Viktoriya Sereda, Professor, Ukrainian Catholic University, Senior Fellow, Forum Transregionale Studien, Berlin
Oksana Mikheieva, Professor, Ukrainian Catholic University and European University Viadrina
The title of the course derives from the conceptual model of the anthropologist Steven Vertovec who demonstrates through the analysis of the cultural politics of nation and migration that one of the key devices for constructing the national imaginary is the conceptual triad identities-borders-orders (IBO model). In this course will use the case of Ukraine to study how the annexation of the country’s territories or the outbreak of the war generated multiple physical, symbolic, and legal/bureaucratic borders within the society (“borders and orders”) and led to redefinition of identities.
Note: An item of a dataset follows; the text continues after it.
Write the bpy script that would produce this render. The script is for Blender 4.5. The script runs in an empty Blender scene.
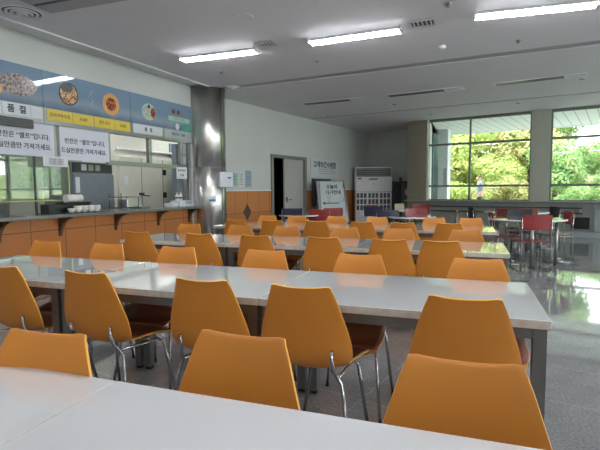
import bpy, bmesh, math, random
import numpy as np
from mathutils import Vector, Matrix
random.seed(7); PI = math.pi
sc = bpy.context.scene
C = sc.collection

# ------------------------------------------------------------------ materials
def mat(name, col, rough=.5, metal=0., var=0., scale=8., bump=0., spec=.5, col2=None, coat=0.):
    m = bpy.data.materials.new(name); m.use_nodes = True
    nt = m.node_tree; b = nt.nodes['Principled BSDF']
    b.inputs['Base Color'].default_value = (*col, 1); b.inputs['Roughness'].default_value = rough
    b.inputs['Metallic'].default_value = metal; b.inputs['Specular IOR Level'].default_value = spec
    b.inputs['Coat Weight'].default_value = coat
    tc = nt.nodes.new('ShaderNodeTexCoord')
    nz = nt.nodes.new('ShaderNodeTexNoise'); nz.inputs['Scale'].default_value = scale; nz.inputs['Detail'].default_value = 4
    nt.links.new(tc.outputs['Object'], nz.inputs['Vector'])
    if var or col2:
        r = nt.nodes.new('ShaderNodeValToRGB')
        c2 = col2 or tuple(min(1, c * (1 + var)) for c in col); c1 = col if col2 else tuple(c * (1 - var) for c in col)
        r.color_ramp.elements[0].position = .35; r.color_ramp.elements[1].position = .65
        r.color_ramp.elements[0].color = (*c1, 1); r.color_ramp.elements[1].color = (*c2, 1)
        nt.links.new(nz.outputs['Fac'], r.inputs['Fac']); nt.links.new(r.outputs['Color'], b.inputs['Base Color'])
    if bump:
        bp = nt.nodes.new('ShaderNodeBump'); bp.inputs['Strength'].default_value = bump; bp.inputs['Distance'].default_value = .01
        nt.links.new(nz.outputs['Fac'], bp.inputs['Height']); nt.links.new(bp.outputs['Normal'], b.inputs['Normal'])
    return m

def emit(name, col, s):
    m = bpy.data.materials.new(name); m.use_nodes = True; nt = m.node_tree; nt.nodes.clear()
    e = nt.nodes.new('ShaderNodeEmission'); e.inputs[0].default_value = (*col, 1); e.inputs[1].default_value = s
    o = nt.nodes.new('ShaderNodeOutputMaterial'); nt.links.new(e.outputs[0], o.inputs[0]); return m

def glass(name, tint=(.93, .97, .95), gl=.5, rough=.01):
    m = bpy.data.materials.new(name); m.use_nodes = True; nt = m.node_tree; nt.nodes.clear()
    t = nt.nodes.new('ShaderNodeBsdfTransparent'); t.inputs[0].default_value = (*tint, 1)
    g = nt.nodes.new('ShaderNodeBsdfGlossy'); g.inputs['Roughness'].default_value = rough
    f = nt.nodes.new('ShaderNodeFresnel'); f.inputs[0].default_value = 1.5
    mu = nt.nodes.new('ShaderNodeMath'); mu.operation = 'MULTIPLY'; mu.inputs[1].default_value = gl
    nt.links.new(f.outputs[0], mu.inputs[0])
    mx = nt.nodes.new('ShaderNodeMixShader'); o = nt.nodes.new('ShaderNodeOutputMaterial')
    nt.links.new(mu.outputs[0], mx.inputs[0]); nt.links.new(t.outputs[0], mx.inputs[1]); nt.links.new(g.outputs[0], mx.inputs[2])
    nt.links.new(mx.outputs[0], o.inputs[0]); return m

def tiled(name, c1, c2, mortar, w, h, msize, axis='XZ', rough=.4, off=(0, 0), speck=0., bumpy=0., rot=0., coat=0., spec=.5):
    """tile pattern of w x h metres on the plane given by axis, in object coordinates"""
    m = bpy.data.materials.new(name); m.use_nodes = True; nt = m.node_tree; b = nt.nodes['Principled BSDF']
    b.inputs['Roughness'].default_value = rough; b.inputs['Coat Weight'].default_value = coat
    b.inputs['Specular IOR Level'].default_value = spec
    tc = nt.nodes.new('ShaderNodeTexCoord'); sp = nt.nodes.new('ShaderNodeSeparateXYZ'); cb = nt.nodes.new('ShaderNodeCombineXYZ')
    nt.links.new(tc.outputs['Object'], sp.inputs[0])
    nt.links.new(sp.outputs[axis[0]], cb.inputs[0]); nt.links.new(sp.outputs[axis[1]], cb.inputs[1])
    mp = nt.nodes.new('ShaderNodeMapping'); mp.inputs['Location'].default_value = (-off[0], -off[1], 0)
    mp.inputs['Rotation'].default_value = (0, 0, rot)
    nt.links.new(cb.outputs[0], mp.inputs[0])
    br = nt.nodes.new('ShaderNodeTexBrick'); br.offset = 0; br.inputs['Scale'].default_value = 1
    br.inputs['Brick Width'].default_value = w; br.inputs['Row Height'].default_value = h
    br.inputs['Mortar Size'].default_value = msize; br.inputs['Mortar Smooth'].default_value = .1
    br.inputs['Color1'].default_value = (*c1, 1); br.inputs['Color2'].default_value = (*c2, 1); br.inputs['Mortar'].default_value = (*mortar, 1)
    nt.links.new(mp.outputs[0], br.inputs[0]); out = br.outputs['Color']
    if speck:
        nz = nt.nodes.new('ShaderNodeTexNoise'); nz.inputs['Scale'].default_value = 70; nz.inputs['Detail'].default_value = 3
        nt.links.new(tc.outputs['Object'], nz.inputs[0])
        n2 = nt.nodes.new('ShaderNodeTexNoise'); n2.inputs['Scale'].default_value = 6; nt.links.new(tc.outputs['Object'], n2.inputs[0])
        ad = nt.nodes.new('ShaderNodeMath'); ad.operation = 'MULTIPLY_ADD'; ad.inputs[1].default_value = .35
        nt.links.new(n2.outputs[0], ad.inputs[0]); nt.links.new(nz.outputs[0], ad.inputs[2])
        rr = nt.nodes.new('ShaderNodeMapRange'); rr.inputs[1].default_value = .45; rr.inputs[2].default_value = .9
        rr.inputs[3].default_value = 1 - speck; rr.inputs[4].default_value = 1 + speck
        nt.links.new(ad.outputs[0], rr.inputs[0])
        mu = nt.nodes.new('ShaderNodeVectorMath'); mu.operation = 'SCALE'
        nt.links.new(out, mu.inputs[0]); nt.links.new(rr.outputs[0], mu.inputs['Scale']); out = mu.outputs[0]
    nt.links.new(out, b.inputs['Base Color']); return m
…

These everyday experiences revolving around contested citizenships and borders devolve into matters of state power and control, on the one hand, and identities as well as social rights and benefits, on the other. The course also addresses the issue of citizenship in contemporary Ukraine focusing on bordering practices of authorities and lived experiences of forcibly displaced people from war-torn territories in Ukraine since 2014. With a large-scale invasion of Ukraine by Russia in 2022, the issue of state borders, actual borders, and new territorial claims becomes especially relevant. The course will use a comparative perspective to show how massive migration and displacement triggers key questions of intensive ongoing intellectual and political disputes around several fundamental issues, such as integration, belonging, cohesion, and memory in modern societies.